Did I get that from them? mmm Maybe partly.

I learned compassion and empathy from my mother. I learned the deep love of Jesus from my father. They might not like the choices I have made in regards to not following their religious paths, but they did give me this, and I honor their beliefs, and I will carry it happily.

I have another father, my dad, who raised me since I was 6, and I received the MOST incredible life lessons from him. Patience, love for our earth, and a light heartedness that I am the most thankful for.
So I pass it down.

It's amazing to witness all of this in my children, but what is even more amazing is watching them learn to push through their own fears. Something I didn't learn from my parents. It is so easy to get caught up in the fear of our everyday lives, of money, of relationship, of parenting, of work. We forget to be Thankful. When you live in fear, you forget how good you actually have it. It's easy to get caught up in the drama, it takes a strong person to push through that fear, and find your own light in the darkness. If you don't push through it, your fear builds, and creates havoc on your immune system, emotional state, and crawls into every area of your life. So If there is one thing I am proud of, it is giving my children the tools to persevere.
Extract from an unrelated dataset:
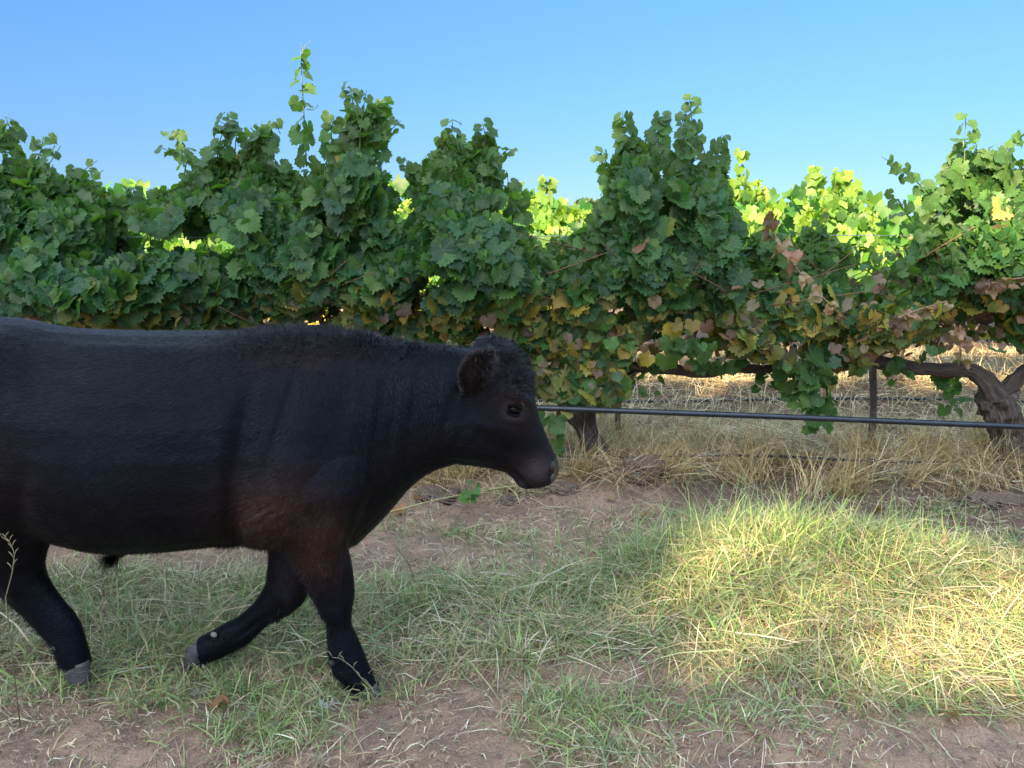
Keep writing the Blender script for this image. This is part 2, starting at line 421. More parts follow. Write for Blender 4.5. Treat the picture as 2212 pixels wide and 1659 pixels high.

I am curious as to how my newest little child will learn and grow from us, from a mom and a dad that are united in love and KNOW how blessed we are. Who share the same beliefs, who share the same beliefs. I can't wait to see who she will be. I didn't have that growing up, so it can only get better.

So right now, I am Thankful. I am blessed. I know this.

Thursday, December 3, 2009


The wind is howling outside. It makes an eery sound, whistling through the screens on our windows, shaking the chimes hanging on our porch violently. The air bites my face, almost burning it. The sky is ominous, with black and gray clouds moving steadily all together in one direction, swiftly. So cold. A good day to be inside.

As I am finally sitting in my warm car listening to Sarah McLachlan's Drawn to the Rhythm on my way to an appointment, I spot him. Standing there on a corner holding a cardboard sign, wrapped in an old thin coat, and shivering. His face inscrutable, but the eyes, those eyes tell another story. Of longing, of sadness, of despair, of desperation. People honk at him, and he willingly obeys, walking over to the vehicles, taking handouts from the drivers. He smiles and thanks each person, without looking at what he is handed, stuffing the bills into his pocket.
I feel a heaviness come over my heart. Here I am sitting toasty and warm in my car, and I am watching a man beg in the biting, freezing winter's wind. I take out the only bill in my wallet, a $10.00 and I wonder for a moment, if it will help him in some small way. Will he use it to feed himself, or a potential family? Will he buy drugs or alcohol?
Does it matter? Really? I am blessed with food, shelter, and love. I rolled down my window and beckoned him over, and he nodded at me. He took the money I offered him, and instead of stuffing it in his pocket, he looked at it, which I wasn't expecting. He jerked his eyes up to find mine, and surprise registered on his face. He quickly grabbed my hand, and took my warm fingers into his icy hand, and thanked me, blessed me, and said to have a blessed holidays. A tear formed in his eye, and he brushed it away, as I smiled and drove away. Looking in the rear view mirror, I see him watching me drive away, before he turned back to his task of begging the drivers behind me.
Did I make a difference? Will he be OK? I don't know.
I wish I had had something tangible to give. Such as a bowl of soup, or a sandwich. But I didn't. I don't.
I can only hope he will find somewhere warm to go to, and someday soon he will not have to stand on the corner,with a shabby piece of cardboard stating that he is homeless, in the biting angry wind and beg for money from drivers driving by. That is my wish for him. My wish for all the people like him.
May I be reminded of how blessed I am. May we all be reminded.